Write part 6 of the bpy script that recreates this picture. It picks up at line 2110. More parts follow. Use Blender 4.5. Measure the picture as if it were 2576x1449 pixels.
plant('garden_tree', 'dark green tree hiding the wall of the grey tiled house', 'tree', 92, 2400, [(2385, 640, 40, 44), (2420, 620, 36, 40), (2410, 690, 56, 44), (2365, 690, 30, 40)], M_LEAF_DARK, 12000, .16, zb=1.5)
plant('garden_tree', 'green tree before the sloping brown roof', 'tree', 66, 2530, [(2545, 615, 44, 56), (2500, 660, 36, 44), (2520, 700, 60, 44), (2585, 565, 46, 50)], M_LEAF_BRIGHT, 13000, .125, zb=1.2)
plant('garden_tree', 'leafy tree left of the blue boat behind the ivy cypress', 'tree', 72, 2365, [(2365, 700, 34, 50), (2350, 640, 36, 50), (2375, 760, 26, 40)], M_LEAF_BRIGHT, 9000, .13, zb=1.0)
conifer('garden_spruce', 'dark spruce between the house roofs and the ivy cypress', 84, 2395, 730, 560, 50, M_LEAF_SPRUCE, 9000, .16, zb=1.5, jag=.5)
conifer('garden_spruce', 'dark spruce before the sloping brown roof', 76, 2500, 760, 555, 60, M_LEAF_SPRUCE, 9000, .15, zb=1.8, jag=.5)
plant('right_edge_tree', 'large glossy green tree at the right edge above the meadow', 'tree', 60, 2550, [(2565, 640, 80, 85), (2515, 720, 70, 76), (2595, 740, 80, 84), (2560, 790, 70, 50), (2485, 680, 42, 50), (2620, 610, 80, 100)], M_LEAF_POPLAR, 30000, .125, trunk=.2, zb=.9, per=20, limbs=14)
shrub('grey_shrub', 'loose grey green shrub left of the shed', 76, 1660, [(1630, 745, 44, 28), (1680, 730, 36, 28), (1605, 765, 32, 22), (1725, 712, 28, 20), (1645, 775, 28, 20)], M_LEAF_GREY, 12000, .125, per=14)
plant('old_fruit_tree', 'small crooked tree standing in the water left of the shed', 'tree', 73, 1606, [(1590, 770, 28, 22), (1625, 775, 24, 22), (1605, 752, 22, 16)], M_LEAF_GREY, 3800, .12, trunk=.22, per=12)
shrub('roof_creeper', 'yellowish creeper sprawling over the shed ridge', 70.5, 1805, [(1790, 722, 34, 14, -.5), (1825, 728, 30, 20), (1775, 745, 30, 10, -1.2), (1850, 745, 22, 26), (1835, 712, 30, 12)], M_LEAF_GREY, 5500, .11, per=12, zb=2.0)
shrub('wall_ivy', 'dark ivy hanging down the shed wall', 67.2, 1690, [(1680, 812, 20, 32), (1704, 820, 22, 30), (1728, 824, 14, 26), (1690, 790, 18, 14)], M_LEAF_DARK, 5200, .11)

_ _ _

## WHAT YOU ARE ASKED TO DO
Reproduce every line above without error.

## THE COMPLETED TASK
Write part 6 of the bpy script that recreates this picture. It picks up at line 2110. More parts follow. Use Blender 4.5. Measure the picture as if it were 2576x1449 pixels.
plant('garden_tree', 'dark green tree hiding the wall of the grey tiled house', 'tree', 92, 2400, [(2385, 640, 40, 44), (2420, 620, 36, 40), (2410, 690, 56, 44), (2365, 690, 30, 40)], M_LEAF_DARK, 12000, .16, zb=1.5)
plant('garden_tree', 'green tree before the sloping brown roof', 'tree', 66, 2530, [(2545, 615, 44, 56), (2500, 660, 36, 44), (2520, 700, 60, 44), (2585, 565, 46, 50)], M_LEAF_BRIGHT, 13000, .125, zb=1.2)
plant('garden_tree', 'leafy tree left of the blue boat behind the ivy cypress', 'tree', 72, 2365, [(2365, 700, 34, 50), (2350, 640, 36, 50), (2375, 760, 26, 40)], M_LEAF_BRIGHT, 9000, .13, zb=1.0)
conifer('garden_spruce', 'dark spruce between the house roofs and the ivy cypress', 84, 2395, 730, 560, 50, M_LEAF_SPRUCE, 9000, .16, zb=1.5, jag=.5)
conifer('garden_spruce', 'dark spruce before the sloping brown roof', 76, 2500, 760, 555, 60, M_LEAF_SPRUCE, 9000, .15, zb=1.8, jag=.5)
plant('right_edge_tree', 'large glossy green tree at the right edge above the meadow', 'tree', 60, 2550, [(2565, 640, 80, 85), (2515, 720, 70, 76), (2595, 740, 80, 84), (2560, 790, 70, 50), (2485, 680, 42, 50), (2620, 610, 80, 100)], M_LEAF_POPLAR, 30000, .125, trunk=.2, zb=.9, per=20, limbs=14)
shrub('grey_shrub', 'loose grey green shrub left of the shed', 76, 1660, [(1630, 745, 44, 28), (1680, 730, 36, 28), (1605, 765, 32, 22), (1725, 712, 28, 20), (1645, 775, 28, 20)], M_LEAF_GREY, 12000, .125, per=14)
plant('old_fruit_tree', 'small crooked tree standing in the water left of the shed', 'tree', 73, 1606, [(1590, 770, 28, 22), (1625, 775, 24, 22), (1605, 752, 22, 16)], M_LEAF_GREY, 3800, .12, trunk=.22, per=12)
shrub('roof_creeper', 'yellowish creeper sprawling over the shed ridge', 70.5, 1805, [(1790, 722, 34, 14, -.5), (1825, 728, 30, 20), (1775, 745, 30, 10, -1.2), (1850, 745, 22, 26), (1835, 712, 30, 12)], M_LEAF_GREY, 5500, .11, per=12, zb=2.0)
shrub('wall_ivy', 'dark ivy hanging down the shed wall', 67.2, 1690, [(1680, 812, 20, 32), (1704, 820, 22, 30), (1728, 824, 14, 26), (1690, 790, 18, 14)], M_LEAF_DARK, 5200, .11)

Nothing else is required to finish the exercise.